Werkloze dijk in Hedwigepolder wordt proefobject tegen lekken
Waterschap Hollandse Delta gaat in de Hedwigepolder een proef doen om de sterkte van dijken met een ondergrond van zand nader te onderzoeken. Gekeken wordt of dijken met zogeheten getijdenzand aan de voet beter bestand zijn tegen het ontstaan van lekken dan dijken met rivierzand. Voor de proef is 5 miljoen euro uitgetrokken en de resultaten dienen in 2022 beschikbaar te zijn.
De dijk langs de Hedwigepolder in Zeeuws-Vlaanderen heeft geen functie meer omdat de polder aan de natuur wordt teruggeven. Daarom ziet het waterschap in deze dijk de uitgelezen mogelijkheid om een praktijkproef te doen met de weerstand van getijdenzand tegen het lekken, dat in vaktermen ‘piping’ wordt genoemd. Piping is een bekend probleem. Bij hoogwater sijpelt er kwelwater onder de dijk door naar de andere kant. Daardoor ontstaan kanaaltjes in de dijk, die steeds meer grond en water meevoeren. De dijk verzwakt en kan uiteindelijk zelfs breken.

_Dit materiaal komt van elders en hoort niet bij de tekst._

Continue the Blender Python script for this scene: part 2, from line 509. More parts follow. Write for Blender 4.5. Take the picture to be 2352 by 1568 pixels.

Vorig jaar bleek uit een eerste proef voor de Waddenzeekust al dat dijken met getijdenzand beter bestand zijn tegen piping dan dijken met rivierzand. Getijdenzand bleek tweemaal minder gevoelig voor doorlekken. De proef in de Hedwigepolder is uitgebreider dan die in Friesland. Een derde van alle dijken in Nederland is een zeedijk en als uit deze nieuwe proef ook blijkt dat er veel minder water door de voet van een dijk met getijdenzand kan doordringen, kan dat een besparing opleveren van naar schatting 100 miljoen euro voor de Nederlandse dijkversteviging.
Waterschap Hollandse Delta krijgt de kosten van de proef voor 100 procent vergoed uit het zogeheten Hoogwaterbeschermingsprogramma.